De uitspraak is bepaald op heden.

2.DE FEITEN

2.1
Uit het huwelijk tussen de ouders is op [datum] 2004 in Aruba geboren [naam minderjarige].
2.2
Bij beschikking van dit Gerecht van 31 augustus 2015 is de echtscheiding tussen de ouders uitgesproken en is bepaald dat de ouders gezamenlijk met de uitoefening van het gezag blijven belast.

3.HET VERZOEK

Het verzoek strekt tot wijziging van het gezag, in die zin dat de moeder voortaan alleen met het gezag over de minderjarige wordt belast. Ter onderbouwing van het verzoek is aangevoerd dat de ouders wegens praktische redenen de moeder alleen met het gezag willen belasten, zodat zij van en naar Colombia vrijelijk en zonder problemen met de minderjarige kan reizen.

4.DE BEOORDELING

Bevoegdheid Gerecht

4.1
Ingevolge artikel 429c, lid 3 van het Wetboek van Burgerlijke Rechtsvordering (Rv) is in zaken betreffende minderjarige kinderen bevoegd, de rechter in eerste aanleg van de woonplaats of, bij gebreke daarvan hier te lande, van het werkelijk verblijf van de minderjarige. Voorts bepaalt artikel 429ba Rv dat aan de rechter geen rechtsmacht toekomt, indien het verzoek onvoldoende aanknoping met de rechtssfeer van Aruba heeft. Van de relevante aanknopingspunten in zaken betreffende het gezag over minderjarige kinderen moet het zwaarste - en doorgaans doorslaggevend - gewicht worden toegekend aan de gewone verblijfplaats van die kinderen, zijnde het uitgangspunt in het Haags Kinderbeschermingsverdrag 1996.
4.2
Volgens het uittreksel uit het Bevolkingsregister van Aruba staat de minderjarige nog ingeschreven als ingezetene van Aruba.

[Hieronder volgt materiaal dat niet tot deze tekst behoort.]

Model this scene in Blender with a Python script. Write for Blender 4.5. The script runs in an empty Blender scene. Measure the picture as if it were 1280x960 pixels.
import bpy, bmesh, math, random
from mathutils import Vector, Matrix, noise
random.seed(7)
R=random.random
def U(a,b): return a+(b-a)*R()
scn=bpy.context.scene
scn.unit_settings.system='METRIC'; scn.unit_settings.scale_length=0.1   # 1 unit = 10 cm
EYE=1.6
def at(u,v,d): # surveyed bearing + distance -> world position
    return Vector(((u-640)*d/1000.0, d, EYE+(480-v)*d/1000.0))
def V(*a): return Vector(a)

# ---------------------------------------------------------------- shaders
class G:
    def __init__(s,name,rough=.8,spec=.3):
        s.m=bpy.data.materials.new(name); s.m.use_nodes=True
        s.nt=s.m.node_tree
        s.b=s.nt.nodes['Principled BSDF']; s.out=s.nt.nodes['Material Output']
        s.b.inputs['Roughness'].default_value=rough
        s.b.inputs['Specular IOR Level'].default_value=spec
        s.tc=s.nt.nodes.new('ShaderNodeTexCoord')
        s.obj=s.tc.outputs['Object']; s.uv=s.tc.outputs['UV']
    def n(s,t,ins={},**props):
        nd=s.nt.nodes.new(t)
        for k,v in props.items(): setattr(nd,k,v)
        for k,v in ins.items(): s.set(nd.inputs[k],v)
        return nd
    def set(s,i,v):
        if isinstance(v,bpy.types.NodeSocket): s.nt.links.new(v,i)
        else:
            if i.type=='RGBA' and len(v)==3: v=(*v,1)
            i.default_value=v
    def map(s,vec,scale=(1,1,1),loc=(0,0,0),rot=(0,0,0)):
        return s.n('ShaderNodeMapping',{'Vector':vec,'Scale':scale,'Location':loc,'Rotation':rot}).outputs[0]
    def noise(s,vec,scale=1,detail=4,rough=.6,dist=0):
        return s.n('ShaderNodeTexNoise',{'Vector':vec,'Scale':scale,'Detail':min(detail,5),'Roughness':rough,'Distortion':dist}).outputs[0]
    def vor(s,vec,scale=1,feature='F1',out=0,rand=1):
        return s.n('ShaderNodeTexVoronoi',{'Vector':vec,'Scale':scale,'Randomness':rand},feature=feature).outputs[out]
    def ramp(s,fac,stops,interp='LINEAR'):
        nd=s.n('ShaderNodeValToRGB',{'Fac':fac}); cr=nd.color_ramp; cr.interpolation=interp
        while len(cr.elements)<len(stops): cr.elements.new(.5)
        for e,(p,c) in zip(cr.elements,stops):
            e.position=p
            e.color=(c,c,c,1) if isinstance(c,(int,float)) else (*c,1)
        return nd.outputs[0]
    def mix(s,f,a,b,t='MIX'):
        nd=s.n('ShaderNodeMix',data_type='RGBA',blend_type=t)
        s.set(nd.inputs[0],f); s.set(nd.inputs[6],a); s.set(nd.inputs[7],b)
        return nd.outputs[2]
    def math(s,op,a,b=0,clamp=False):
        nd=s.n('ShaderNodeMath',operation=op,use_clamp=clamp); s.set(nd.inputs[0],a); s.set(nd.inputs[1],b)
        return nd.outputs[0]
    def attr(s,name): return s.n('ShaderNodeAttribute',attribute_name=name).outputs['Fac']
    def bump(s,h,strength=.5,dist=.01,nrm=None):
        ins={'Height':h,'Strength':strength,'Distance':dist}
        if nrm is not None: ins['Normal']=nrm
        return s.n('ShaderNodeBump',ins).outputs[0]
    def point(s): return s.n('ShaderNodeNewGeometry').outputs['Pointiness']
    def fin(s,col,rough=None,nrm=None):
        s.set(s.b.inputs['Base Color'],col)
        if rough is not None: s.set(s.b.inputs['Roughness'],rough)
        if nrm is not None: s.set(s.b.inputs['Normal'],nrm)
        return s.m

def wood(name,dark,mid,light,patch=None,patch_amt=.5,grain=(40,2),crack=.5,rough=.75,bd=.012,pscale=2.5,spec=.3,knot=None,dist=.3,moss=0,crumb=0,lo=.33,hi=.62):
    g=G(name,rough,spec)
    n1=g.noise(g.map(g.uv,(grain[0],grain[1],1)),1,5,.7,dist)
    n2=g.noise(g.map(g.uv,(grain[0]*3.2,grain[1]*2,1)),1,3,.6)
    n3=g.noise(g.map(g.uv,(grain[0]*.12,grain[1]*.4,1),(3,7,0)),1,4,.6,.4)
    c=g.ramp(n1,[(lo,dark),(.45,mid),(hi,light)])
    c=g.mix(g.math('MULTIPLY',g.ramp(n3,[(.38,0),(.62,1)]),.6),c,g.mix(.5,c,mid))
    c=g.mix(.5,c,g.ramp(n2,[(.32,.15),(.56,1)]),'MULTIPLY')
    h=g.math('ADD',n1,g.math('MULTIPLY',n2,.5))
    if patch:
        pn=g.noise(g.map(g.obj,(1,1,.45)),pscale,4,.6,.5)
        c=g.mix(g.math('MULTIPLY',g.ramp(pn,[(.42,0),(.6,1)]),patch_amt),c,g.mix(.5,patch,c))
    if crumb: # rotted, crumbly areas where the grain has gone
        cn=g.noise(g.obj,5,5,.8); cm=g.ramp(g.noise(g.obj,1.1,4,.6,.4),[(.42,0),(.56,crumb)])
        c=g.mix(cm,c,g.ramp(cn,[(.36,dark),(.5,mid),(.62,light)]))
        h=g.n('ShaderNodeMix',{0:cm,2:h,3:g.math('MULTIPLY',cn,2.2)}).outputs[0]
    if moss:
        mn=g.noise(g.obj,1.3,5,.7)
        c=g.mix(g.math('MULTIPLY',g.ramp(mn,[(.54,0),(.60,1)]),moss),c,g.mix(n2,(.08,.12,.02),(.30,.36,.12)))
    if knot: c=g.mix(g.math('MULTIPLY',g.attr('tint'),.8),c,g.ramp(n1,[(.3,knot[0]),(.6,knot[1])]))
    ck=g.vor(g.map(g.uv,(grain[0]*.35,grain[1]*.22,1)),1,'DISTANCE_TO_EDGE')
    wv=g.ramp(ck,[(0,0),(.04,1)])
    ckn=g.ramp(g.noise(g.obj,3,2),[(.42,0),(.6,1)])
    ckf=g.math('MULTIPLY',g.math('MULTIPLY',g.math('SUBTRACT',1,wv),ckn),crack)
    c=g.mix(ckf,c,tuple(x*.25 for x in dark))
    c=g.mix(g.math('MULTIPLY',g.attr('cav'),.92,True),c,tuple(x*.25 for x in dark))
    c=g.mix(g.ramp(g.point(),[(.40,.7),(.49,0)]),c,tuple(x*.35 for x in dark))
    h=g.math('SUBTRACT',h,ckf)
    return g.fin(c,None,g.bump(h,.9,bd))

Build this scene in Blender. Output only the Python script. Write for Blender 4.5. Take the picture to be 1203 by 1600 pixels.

De gemachtigde van de ouders heeft ter zitting medegedeeld dat de ouders het verzoek een week voor vertrek bij hem hebben ingediend en dat de minderjarige nu definitief in Colombia verblijft. Ligt de werkelijke verblijfplaats van het kind, zoals in casu, buiten Aruba, dan komt de Arubaanse rechter geen rechtsmacht toe. Uitzonderingssituaties zijn in zeer bijzondere omstandigheden denkbaar, maar het bestaan van dergelijke omstandigheden is hier niet gebleken.
4.3
Het voorgaande leidt tot de volgende beslissing.

5.DE BESLISSING

Het Gerecht:
-verklaart zich onbevoegd om kennis te nemen van het verzoek.
Deze beschikking is gegeven door mr. A.H.M. van de Leur, rechter, ter terechtzitting van dinsdag 10 oktober 2017 in tegenwoordigheid van de griffier.